Last year, former NYC Mayor Bloomberg suggested sending all the immigrants to Detroit, where that would be one of the results. When I moved here from southern California, I found the idea of a major city full of abandoned house and vacant lots was unimaginable. In Los Angeles, there were always immigrants to move in. And in the areas where immigrants do live, like Hamtramck, the neighborhoods are full of activity. But I doubt Detroit can return to being a bustling city of 2 million on the strength of small businesses serving immigrants and their families alone. That’s what makes Bloomberg’s suggestion such a daft idea. If there were enough ways of making a living to support them, then Detroit wouldn’t be so empty in the first place.
Florida Power followed in Ozone's footsteps.
“But I doubt Detroit can return to being a bustling city of 2 million on the strength of small businesses serving immigrants and their families alone.”
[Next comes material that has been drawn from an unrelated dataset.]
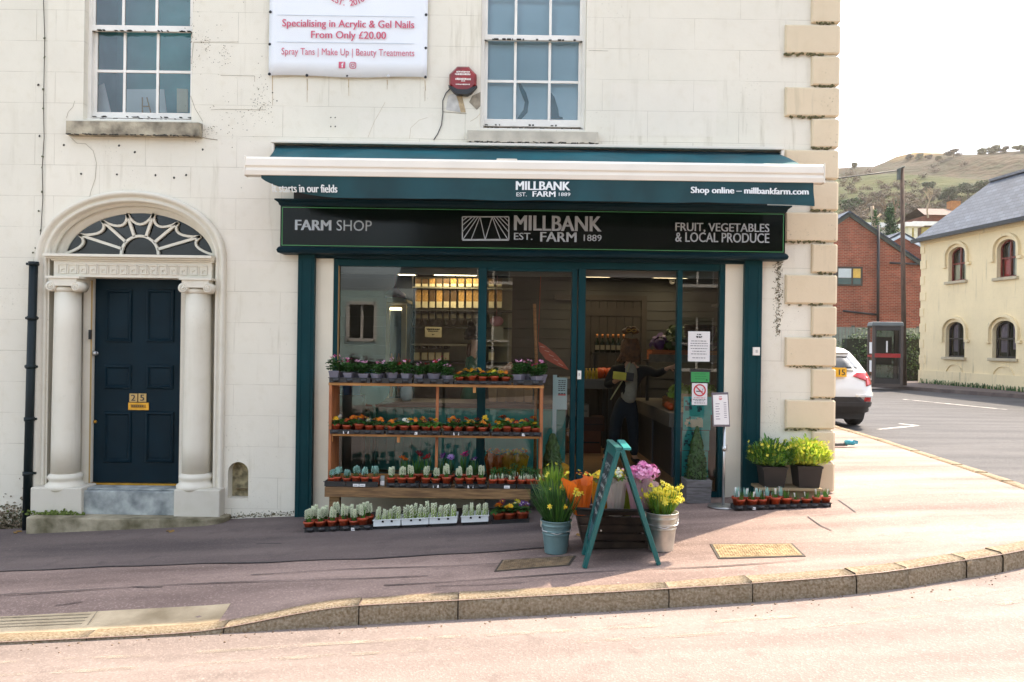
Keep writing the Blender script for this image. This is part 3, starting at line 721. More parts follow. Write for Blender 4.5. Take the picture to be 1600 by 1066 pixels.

This raises the question of how wealth is created. If it were just a matter of plopping down X number of people in a set geographical area then why would there have been migration at all? Could they not have done the same sorts of things — as in taking in each others’ laundry — in their homeland? Services arise within the context of a true wealth creator, which is either grown, mined, or manufactured.
Yes, finding that source of wealth creation is the big unanswered (and if Kunstler and Greer are right, unanswerable) question.

Back to the responses to my comment on "That was then, this is now."

Crue pointed out that one of my predictions is already coming true.
“I suppose the Erie Canal might get revived as a functioning trade route in the post-petroleum future.”

It’s already happening.
Here's the story Crue linked to: Barge Traffic Increases Along Erie Canal.
New York's Erie Canal is reviving its history to again be an economic corridor for commercial shipping through upstate New York — after decades of being mostly used by recreational boats. Shipping from Canada it expected to lead to a level of commercial traffic not seen in decades.
...
The Erie Canal opened in 1825 and upstate New York's biggest cities grew up along it. Freight passing through the 500 miles of narrow waterways and locks peaked at five million tons at the middle of last century. Once the interstate highway system and competing St. Lawrence Seaway to the north opened up, that number dropped way off.

As commercial shipping slowed to just 10,000 tons a year, recreational boats became the dominant user of the canals. They still are. But more and more barges are traveling through the locks again. Last year, the canals saw four times their average freight. And this year, the Canal Corporation is expecting to see more than 100,000 tons shipped through New York's waterways.

Canal Corporation director Brian Stratton says as more crops come in from Canada, thanks to new laws governing the industry, the canal just happens to be in the right place again.
Well, hot damn.  I'll be sure to add this detail when I discuss Buffalo the next time I tell the story to my students.

Finally, Mr. Darling had two replies, first to Ozone and then to me.  Ozone got the long critical one.
Ozone & All,

Detroit was planned for a population of 8 million. It seems to have been re-planned for 1/2 million (Mr. Orr is there to facilitate that ;).

The current plan calls for a preserved historical-landmark studded hub, hugged by upscale neighborhoods with belts of mid-market housing radiating outward and new greenbelts created over demolished housing detritus.

Underpinning this there’s supposed to be a very active ‘hi-tech’ sector headquartered there (tech billionaires don’t donate a billion+ dollars for the fun of it, no matter how scrupulous their corporations are).

The only teensy-weentsy problem with that is that growth prospects for the NASDAQ’s front-runners got clipped by the Snowden Disclosures [*]. This required damage-control and repositioning… And this is that sticky little part of the real world, where overseas reaction impacts domestic audiences.**
— — —
[*] This will kick the timing of Detroit’s Urban ‘Pivot’ into the crapper… And may give some of the less fortunate denizens a little more time to scramble out of the way.
I got the short sweet one.
Nice on-the-fly analysis NV.

Cheers!
Thank you, and cheers to you, too, neighbor!